Most of the ball-dropping is done by one contestant while his or her loved one is off in isolation, racking up bucks by answering questions. Then that person in isolation is given a contract which says that their team will accept the prize money they've accumulated answering questions plus what they won in the first ball dropping. They can do that and take home that amount or they can tear it up and accept the unknown-to-them amount that their partner has won on The Wall. So it's kind of a question of "How much do you trust your partner's luck?" Most of the time, they seem to tear up the contract.

In each show's finale, the player who was in isolation is brought out to go face-to-face with their partner and tell them whether or not they tore up the contract. But first, they make a little speech to their partner about how they love them and trust them and their lives would be worthless without them. Then they fake out their partners and this is where things sound almost scripted to me. If they tore up the contract, they have to start speaking about why they decided to sign it…so for a moment, everyone thinks they did. But then they make a switch and reveal that they tore it up after all and they're really, really unsure if that was the right thing to do.

Or it sometimes works the other way: They start telling their partner about how they love them and trust them and their lives would be worthless without them and then they start speaking about why they tore it up and then they do the switcheroo and reveal that they signed it instead. Then their partner makes a speech about how they love them and trust them and their lives would be worthless without them before revealing how they did on The Wall.

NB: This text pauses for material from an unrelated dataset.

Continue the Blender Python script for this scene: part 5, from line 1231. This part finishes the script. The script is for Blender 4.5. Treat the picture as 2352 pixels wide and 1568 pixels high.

On one recent episode, there was a father/daughter team. The father, sent off to isolation, had to choose between accepting "the guarantee" — which he thought might be around $35,000 but was actually around $95,000 — or tearing up the contract and accepting what his daughter had won on The Wall. He had no way of knowing if that amount was more or less than the guarantee. For all he knew, it could have been zero.

Before I go any further, here's the clip of the finale…

It's kind of a strange situation where, if they'd left with $35,000 or even $95,000, he and his daughter would have been regarded as losers. I can remember the day when winning ten grand on The $10,000 Pyramid seemed like all the money in the world…and it's not just inflation that has changed the definition of Big Bucks on game shows. The Price is Right, Wheel of Fortune and Jeopardy! all now occasionally dispense prizes that make the prizes dispensed on earlier versions of those shows look like a case of Turtle Wax and a copy of the home game.  They have to to keep up with the trend.

Anyway, as you just saw if the video embed is still there and you clicked on it, the father made his speech about how much he loved her, no matter what the outcome, then he made his speech that made it sound like he'd signed the contract and accepted the 95 thou on their behalf…then he finally said, "I tore it up."

They cut to the other daughter in the audience — the who hadn't come onstage and dropped balls — and that daughter reacted a bit (quietly) because she now knew they'd won the $1.4 million. The daughter onstage knew too but she had to remain expressionless. I can't think of any other game show in history where if you won mega-money, you had to not show emotion for a minute or two.  She had to deliver her little "I love you, no matter what" speech first.  It actually makes that winning moment more meaningful.

If you think Big Money game shows are stupid or contrived or you resent the emotional roller coaster they put you and the players through, it could be agony.  I'm fine with that if it seems genuine and there's enough on The Wall that seems genuine that I'm watching it.  I occasionally fast-forward through some of the padding but I am watching it.  It works for me in a way that most of these shows don't and one big reason I haven't mentioned yet is its host, Chris Hardwick.

He's real good.  Real, real good.  I liked him on @Midnight and I like him here because he's a person hosting a game show instead of playing the role of Game Show Host.

Unlike most in that job description, he doesn't seem to be reciting lines that were drilled into him and doesn't seem to believe that the show is about him.  He's either a darn good actor or he really cares about the contestants and he has a way of saying just the right thing when, as often happens on this program, things don't turn out the way anyone would have liked.  He's also sometimes pretty funny but he knows when not to be.

Years ago when I was working with Dick Clark, I was brought into a meeting about a game show proposal.  The proposal never went very far but at one point, they were discussing potential hosts and Dick, who was a terrific game show host himself, vetoed one suggestion.  I'll change the name of the suggested host to Johnny Giveaway and what Dick said was, "You don't want him.  Instead of servicing the game, he'll spend every minute in front of the camera trying to turn it into The Johnny Giveaway Show."

The host of The Wall is wise enough not to do this…which is one reason I suspect we'll soon see The Chris Hardwick Show.   Until then, I'm going to watch The Wall, occasionally throttling through with the FF button.